Exercise aim: Repeat every line below exactly as it reads.
[start Data section]
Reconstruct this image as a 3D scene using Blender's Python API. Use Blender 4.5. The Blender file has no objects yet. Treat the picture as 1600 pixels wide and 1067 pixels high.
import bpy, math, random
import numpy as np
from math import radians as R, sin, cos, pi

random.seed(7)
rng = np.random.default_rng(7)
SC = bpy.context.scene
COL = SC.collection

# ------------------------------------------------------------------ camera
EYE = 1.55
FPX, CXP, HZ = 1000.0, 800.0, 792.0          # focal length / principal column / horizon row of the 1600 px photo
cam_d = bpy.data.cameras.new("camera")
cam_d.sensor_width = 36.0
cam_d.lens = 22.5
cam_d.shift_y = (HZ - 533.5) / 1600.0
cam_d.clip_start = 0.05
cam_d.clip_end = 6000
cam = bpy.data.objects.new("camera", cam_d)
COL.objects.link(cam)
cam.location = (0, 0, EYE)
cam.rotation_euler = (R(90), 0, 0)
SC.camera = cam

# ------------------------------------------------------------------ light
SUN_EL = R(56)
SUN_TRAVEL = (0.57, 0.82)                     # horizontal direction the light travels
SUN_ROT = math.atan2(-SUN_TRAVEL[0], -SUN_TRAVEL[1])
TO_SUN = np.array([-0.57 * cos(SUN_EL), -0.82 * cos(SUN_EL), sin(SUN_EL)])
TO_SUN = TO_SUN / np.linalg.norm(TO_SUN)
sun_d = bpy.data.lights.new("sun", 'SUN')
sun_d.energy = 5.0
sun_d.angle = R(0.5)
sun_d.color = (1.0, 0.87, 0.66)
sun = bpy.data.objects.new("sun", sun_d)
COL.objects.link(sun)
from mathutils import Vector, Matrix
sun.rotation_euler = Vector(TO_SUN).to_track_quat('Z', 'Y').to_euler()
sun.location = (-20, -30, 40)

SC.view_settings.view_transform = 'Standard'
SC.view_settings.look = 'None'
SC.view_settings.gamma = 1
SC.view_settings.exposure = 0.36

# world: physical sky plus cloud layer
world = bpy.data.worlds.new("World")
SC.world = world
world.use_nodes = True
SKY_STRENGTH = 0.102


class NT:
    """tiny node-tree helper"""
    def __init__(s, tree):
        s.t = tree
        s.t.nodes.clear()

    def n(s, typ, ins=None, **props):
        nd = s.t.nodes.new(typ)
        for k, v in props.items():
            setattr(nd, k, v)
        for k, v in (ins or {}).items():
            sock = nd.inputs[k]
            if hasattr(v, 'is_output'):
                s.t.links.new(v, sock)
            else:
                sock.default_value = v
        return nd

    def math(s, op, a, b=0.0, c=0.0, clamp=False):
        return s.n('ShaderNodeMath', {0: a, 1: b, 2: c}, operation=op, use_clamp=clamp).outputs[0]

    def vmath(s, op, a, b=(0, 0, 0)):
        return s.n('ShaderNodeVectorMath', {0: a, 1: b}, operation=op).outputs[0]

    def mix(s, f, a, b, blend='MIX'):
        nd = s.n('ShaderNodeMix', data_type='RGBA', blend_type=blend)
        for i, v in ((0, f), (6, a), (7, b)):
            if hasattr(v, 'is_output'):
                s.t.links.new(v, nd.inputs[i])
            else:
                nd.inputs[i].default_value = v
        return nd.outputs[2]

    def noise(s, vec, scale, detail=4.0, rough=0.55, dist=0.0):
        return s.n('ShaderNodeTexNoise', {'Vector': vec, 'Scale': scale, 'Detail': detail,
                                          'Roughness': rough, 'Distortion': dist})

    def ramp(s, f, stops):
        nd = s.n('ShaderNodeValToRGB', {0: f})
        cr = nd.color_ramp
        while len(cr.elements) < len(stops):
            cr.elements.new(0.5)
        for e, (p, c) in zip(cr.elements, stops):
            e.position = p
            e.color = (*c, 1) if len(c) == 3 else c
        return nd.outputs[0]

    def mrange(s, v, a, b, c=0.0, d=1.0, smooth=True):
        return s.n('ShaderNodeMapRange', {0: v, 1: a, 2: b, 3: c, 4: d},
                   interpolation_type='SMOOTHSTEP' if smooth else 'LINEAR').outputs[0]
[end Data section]
Result of this exercise:
Reconstruct this image as a 3D scene using Blender's Python API. Use Blender 4.5. The Blender file has no objects yet. Treat the picture as 1600 pixels wide and 1067 pixels high.
import bpy, math, random
import numpy as np
from math import radians as R, sin, cos, pi

random.seed(7)
rng = np.random.default_rng(7)
SC = bpy.context.scene
COL = SC.collection

# ------------------------------------------------------------------ camera
EYE = 1.55
FPX, CXP, HZ = 1000.0, 800.0, 792.0          # focal length / principal column / horizon row of the 1600 px photo
cam_d = bpy.data.cameras.new("camera")
cam_d.sensor_width = 36.0
cam_d.lens = 22.5
cam_d.shift_y = (HZ - 533.5) / 1600.0
cam_d.clip_start = 0.05
cam_d.clip_end = 6000
cam = bpy.data.objects.new("camera", cam_d)
COL.objects.link(cam)
cam.location = (0, 0, EYE)
cam.rotation_euler = (R(90), 0, 0)
SC.camera = cam

# ------------------------------------------------------------------ light
SUN_EL = R(56)
SUN_TRAVEL = (0.57, 0.82)                     # horizontal direction the light travels
SUN_ROT = math.atan2(-SUN_TRAVEL[0], -SUN_TRAVEL[1])
TO_SUN = np.array([-0.57 * cos(SUN_EL), -0.82 * cos(SUN_EL), sin(SUN_EL)])
TO_SUN = TO_SUN / np.linalg.norm(TO_SUN)
sun_d = bpy.data.lights.new("sun", 'SUN')
sun_d.energy = 5.0
sun_d.angle = R(0.5)
sun_d.color = (1.0, 0.87, 0.66)
sun = bpy.data.objects.new("sun", sun_d)
COL.objects.link(sun)
from mathutils import Vector, Matrix
sun.rotation_euler = Vector(TO_SUN).to_track_quat('Z', 'Y').to_euler()
sun.location = (-20, -30, 40)

SC.view_settings.view_transform = 'Standard'
SC.view_settings.look = 'None'
SC.view_settings.gamma = 1
SC.view_settings.exposure = 0.36

# world: physical sky plus cloud layer
world = bpy.data.worlds.new("World")
SC.world = world
world.use_nodes = True
SKY_STRENGTH = 0.102


class NT:
    """tiny node-tree helper"""
    def __init__(s, tree):
        s.t = tree
        s.t.nodes.clear()

    def n(s, typ, ins=None, **props):
        nd = s.t.nodes.new(typ)
        for k, v in props.items():
            setattr(nd, k, v)
        for k, v in (ins or {}).items():
            sock = nd.inputs[k]
            if hasattr(v, 'is_output'):
                s.t.links.new(v, sock)
            else:
                sock.default_value = v
        return nd

    def math(s, op, a, b=0.0, c=0.0, clamp=False):
        return s.n('ShaderNodeMath', {0: a, 1: b, 2: c}, operation=op, use_clamp=clamp).outputs[0]

    def vmath(s, op, a, b=(0, 0, 0)):
        return s.n('ShaderNodeVectorMath', {0: a, 1: b}, operation=op).outputs[0]

    def mix(s, f, a, b, blend='MIX'):
        nd = s.n('ShaderNodeMix', data_type='RGBA', blend_type=blend)
        for i, v in ((0, f), (6, a), (7, b)):
            if hasattr(v, 'is_output'):
                s.t.links.new(v, nd.inputs[i])
            else:
                nd.inputs[i].default_value = v
        return nd.outputs[2]

    def noise(s, vec, scale, detail=4.0, rough=0.55, dist=0.0):
        return s.n('ShaderNodeTexNoise', {'Vector': vec, 'Scale': scale, 'Detail': detail,
                                          'Roughness': rough, 'Distortion': dist})

    def ramp(s, f, stops):
        nd = s.n('ShaderNodeValToRGB', {0: f})
        cr = nd.color_ramp
        while len(cr.elements) < len(stops):
            cr.elements.new(0.5)
        for e, (p, c) in zip(cr.elements, stops):
            e.position = p
            e.color = (*c, 1) if len(c) == 3 else c
        return nd.outputs[0]

    def mrange(s, v, a, b, c=0.0, d=1.0, smooth=True):
        return s.n('ShaderNodeMapRange', {0: v, 1: a, 2: b, 3: c, 4: d},
                   interpolation_type='SMOOTHSTEP' if smooth else 'LINEAR').outputs[0]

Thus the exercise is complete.